Chan worked closely with the city’s Securities and Futures Commission, the Hong Kong Monetary Authority and local banks that distributed the bonds to help reach a settlement last year under which the banks agreed to buy back the bonds for at least 60 percent of their face value. “I felt the regulators have actually done a good job in terms of doing investigations in a very short period of time and working with industry to come to a settlement with investors,” he says.

Prompted in part by the Lehman minibond experience, authorities have begun taking steps to strengthen regulation. Last year the SFC increased the blackout period for releasing sensitive information ahead of corporate earnings announcements to 60 days from 30, a move intended to prevent directors from profiting from share sales or purchases ahead of annual announcements.

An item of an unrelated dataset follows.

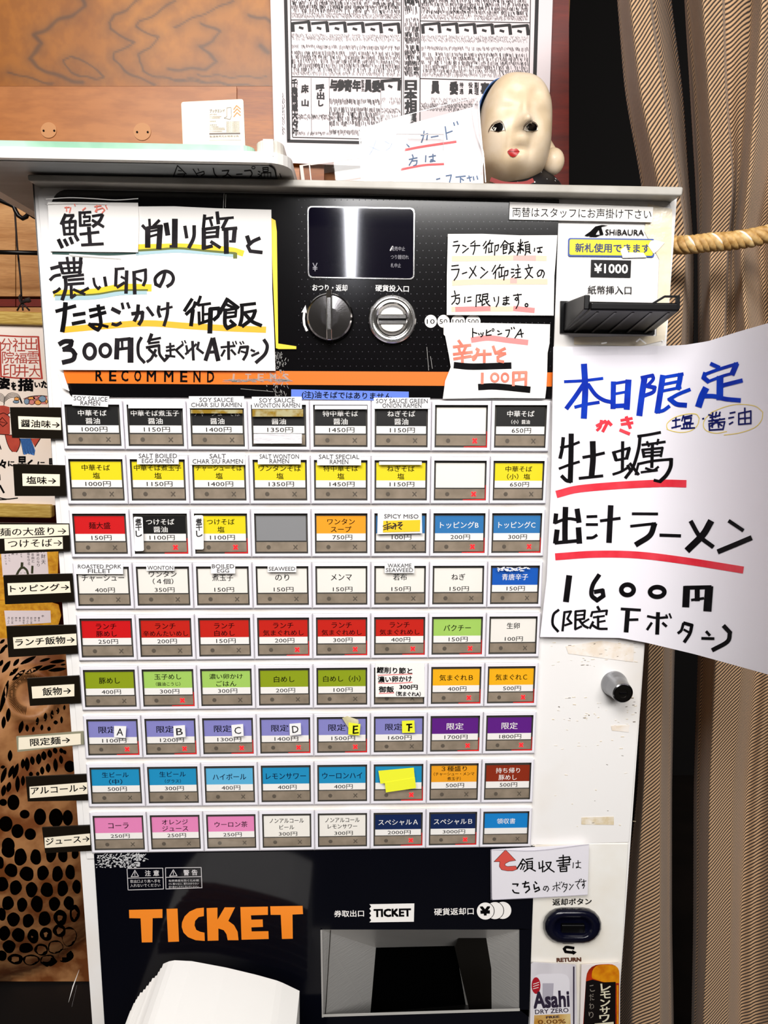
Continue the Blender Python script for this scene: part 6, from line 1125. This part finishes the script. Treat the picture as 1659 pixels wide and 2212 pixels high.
for j in range(ny):
    for i in range(nx): a = j * (nx + 1) + i; fs.append([a, a + 1, a + nx + 2, a + nx + 1])
mb = MB(); mb.geo(vs, fs, OWM, True); mb.build('body', o)
mb = MB(); kk = [0]
lens = lambda t: max(0.12, math.sin(math.pi * min(1, max(0, t))) ** 0.6)
def gouge(x0, y0, x1, y1, wd, l=0.0):
    a = Vector((x0, y0)); b = Vector((x1, y1)); q = [a.lerp(b, k / 6) for k in range(7)]; kk[0] += 1
    mb.strip(q, wd, FOW, OWL2, 0.0002 + kk[0] * 1e-6, 0, taper=lens)
Q = (0, 1370); SQ = 4.515
for x0, y0, x1, y1, wd in ((0,90,45,50,22),(0,190,55,110,26),(45,135,70,100,22),(0,310,25,250,26),(20,375,100,260,34),(130,310,185,240,28),(195,295,350,215,30),(90,405,180,325,28),(120,450,245,345,30),(245,385,415,305,32),(385,265,490,235,20),(485,275,635,255,26),(380,350,545,300,28),(470,355,645,335,28),(590,300,640,292,14),
 (0,760,80,450,34),(75,855,85,720,34),(30,920,40,800,32),(190,965,220,845,34),(265,950,262,880,26),(320,955,330,900,22),(360,890,368,810,22),(405,940,410,880,22),(440,850,445,765,26),(475,945,480,900,26),(505,830,510,740,24),(545,880,540,840,32),(560,780,565,715,24),(600,870,600,800,20),(625,740,630,690,18),(640,1170,620,1130,26),
 (95,1240,100,1130,34),(5,1300,50,1290,24),(10,1450,60,1300,34),(85,1400,130,1280,34),(130,1410,175,1260,36),(220,1310,225,1215,30),(265,1335,262,1200,38),(320,1275,310,1190,34),(375,1270,378,1165,40),(430,1230,425,1140,40),(490,1205,480,1125,36),(545,1165,530,1105,34),(605,1160,590,1110,30),(170,1540,172,1380,34),(222,1480,225,1380,30),(25,1580,45,1470,36),(75,1540,95,1440,36),(300,1390,302,1340,30),(365,1385,370,1340,26),(412,1370,410,1290,32),(470,1350,468,1260,36),(545,1340,538,1210,34),(600,1265,590,1180,30)):
    gouge(x0 / SQ, 1370 + y0 / SQ, x1 / SQ, 1370 + y1 / SQ, wd * 1.35 / SQ)
for k in range(64):
    a = math.radians(100 + k * 4.6); c, s = math.cos(a), math.sin(a)
    cx, cy = 62, 1500
    x0, y0 = cx + 27 * c, cy + 26 * s; x1, y1 = cx + 45 * c, cy + 45 * s * 1.0
    gouge(x0, y0, x1, y1, 1.5)
U = (0, 1800); SU = 5.37
sp = [(30,1640,40,36),(130,1640,62,80),(240,1755,50,45),(55,1850,70,80),(170,1920,62,72),(295,1950,58,60),(390,1780,62,85),(545,1790,72,95),(660,1790,52,80),(680,1290,55,60),(80,2060,66,80)]
for cx, cy, rx, ry in sp: mb.disc(cx / SQ, 1370 + cy / SQ, rx / SQ * .95, ry / SQ * .95, FOW, OWL2, 0.0003)
for cx, cy, rx, ry in ((95,190,75,100),(235,275,72,105),(415,275,62,95),(590,230,60,110),(730,250,55,90),(870,230,40,70),(130,430,75,80),(312,470,82,85),(495,460,68,85),(665,470,62,95),(815,450,55,90),(0,340,45,75),(20,590,75,90),(180,630,70,85),(365,655,68,85),(545,655,72,90),(725,640,62,95),(890,620,50,80),(90,810,68,85),(255,830,60,80),(430,820,70,95),(630,820,66,78),(800,810,60,80),(155,1000,75,78),(325,1015,65,80),(515,990,70,90),(700,980,78,90),(865,930,60,100),(20,940,50,75),(215,1180,75,80),(385,1195,65,85),(535,1170,72,80),(690,1130,75,75),(50,1160,65,85),(105,1315,75,72),(300,1330,80,62),(480,1350,80,70),(640,1320,90,80),(800,1200,90,110),(20,1420,60,60),(180,1460,90,60),(360,1470,100,60),(560,1480,100,70),(760,1420,90,80)):
    n = 20; ph0 = random.random() * 6; mb.poly([(cx / SU + rx / SU * math.cos(2 * math.pi * k / n) * (1 + .07 * math.sin(3 * 2 * math.pi * k / n + ph0)), 1800 + cy / SU + ry / SU * math.sin(2 * math.pi * k / n) * (1 + .07 * math.cos(2 * 2 * math.pi * k / n + ph0))) for k in range(n)], FOW, OWL2, 0.0003)
for cx, cy, rx, ry in ((-60, 1700, 14, 18), (-30, 1760, 14, 18), (-70, 1830, 14, 18), (-30, 1880, 14, 18), (-60, 1960, 14, 18), (-110, 1900, 14, 18), (-110, 1760, 14, 18)): mb.disc(cx, cy, rx, ry, FOW, OWL2, 0.0003)
mb.build('feather_gouge', o)['kind'] = 'stuff'
mb = MB(); box(mb, (-0.45, 0.22, 0.0), (-0.035, 0.42, P(20, 2150, 0.34).z), M('black_stand', '#060303', 0.6)); s = mb.build('dark_pedestal', base=(-0.2, 0.26, 0.0)); tag(s, 'black pedestal block under the carved owl', 'stand')
mb = MB(); vs = [P(165, 2070, .095), P(182, 2085, .09), P(175, 2212, .08), P(150, 2300, .08), P(120, 2300, .09), P(140, 2160, .095)]
mb.geo(vs, [[0, 1, 2, 3, 4, 5]], CLEAR); mb.strip([Vector((171, 2095)), Vector((158, 2130)), Vector((148, 2165))], 2.4, flat(.085), PAPER, 0, 0, taper=lens); mb.strip([Vector((166, 2128)), Vector((155, 2175))], 1.4, flat(.084), GREYP, 0, 0, taper=lens); b_ = mb.build('clear_wrapper', base=P(160, 2300, .09)); tag(b_, 'crinkled clear plastic wrapper between the black pedestal and the machine', 'wrapper')  # the pale strips are highlights painted on the clear plastic

# ------------------------------------------------------------------ ream of white paper leaning in front of the machine
o = thing('paper_pile', 'thick arched pile of white paper sheets at the bottom in front of the machine', 'paper', P(470, 2330, -0.09))
Lp = [(530, 805), (512, 835), (498, 858), (478, 885), (458, 900), (440, 925), (420, 950), (400, 975), (378, 995), (362, 1020), (350, 1040), (335, 1065), (325, 1090), (312, 1115), (305, 1145), (297, 1175), (290, 1205), (284, 1235), (280, 1270), (278, 1310)]
SHW = M('copy_paper', '#f4f2ee', 0.8)
YP0 = -0.05
top = lambda x, k: (lerp_poly([(530, 800), (600, 781), (720, 787), (950, 830), (1150, 878), (1300, 920), (1436, 985)], x)) + k * 27
for k, (lx, ly) in enumerate(Lp):
    mb = MB(); pts = []
    for i in range(25):
        t = i / 24; x = lx + (1435 - lx) * t
        if x < 600: yy = ly - (ly - top(600, k)) * (1 - ((600 - x) / (600 - lx + 1e-6)) ** 1.5) if lx < 600 else top(x, k)
        else: yy = top(x, k) + (0)
        pts.append((180 + x / S3, 1820 + yy / S3))
    th = 27 / S3 * 0.9; F = flat(YP0 - 0.0006 * math.sin(k * 2.1) )
    bot = [(x, y + th) for x, y in pts][::-1]; n = len(pts)
    bk = [F(x, y, 0) for x, y in pts + bot]; fr = [v + Vector((0, -0.08, 0)) for v in bk]; m = 2 * n
    mb.geo(fr + bk, [[i, i + 1, m - 2 - i, m - 1 - i] for i in range(n - 1)] + [[m + i, m + m - 1 - i, m + m - 2 - i, m + i + 1] for i in range(n - 1)] + [[i, (i + 1) % m, (i + 1) % m + m, i + m] for i in range(m)], SHW); mb.build('sheet', o)
zb_ = P(400, 1820 + (1310 + 27) / S3 + 40, YP0).z
mb = MB(); q = [P(180 + 260 / S3, 2275, YP0), P(180 + 1450 / S3, 2330, YP0)]
box(mb, (q[0].x - 0.02, YP0 - 0.09, 0.0), (q[1].x + 0.02, YP0 + 0.01, min(q[0].z, q[1].z)), M('side_box', '#8a8580', 0.6)); s = mb.build('low_stand', base=(0.1, -0.09, 0)); tag(s, 'grey stand below the frame that carries the pile of white paper', 'stand')

# ------------------------------------------------------------------ build everything
finalize()
for ob, vals in GRAINS:
    at = ob.data.attributes.new('grain', 'FLOAT', 'POINT'); at.data.foreach_set('value', vals)
for co_, uvs_ in CURTAIN_UV:
    ul = co_.data.uv_layers.new(name='cloth')
    for lp_ in co_.data.loops: ul.data[lp_.index].uv = uvs_[lp_.vertex_index]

Currently, the authorities are considering increasing penalties for violating listing rules, tightening regulations on how financial products are sold and establishing a financial dispute resolution center and an investor education council. “We would like to upgrade the quality of the market and to have a channel where investors can file their complaints and seek resolution through arbitration,” says Chan.

Activist Webb, a frequent critic of Hong Kong’s regulatory stance, believes the proposed measures are insufficient but at least point in the right direction. “The removal of [Chinese] capital controls will leave Hong Kong open to competition,” he says. “If we don’t then have a clear competitive advantage in terms of transparency, regulation and legal rights, then we risk losing ground to Shanghai.”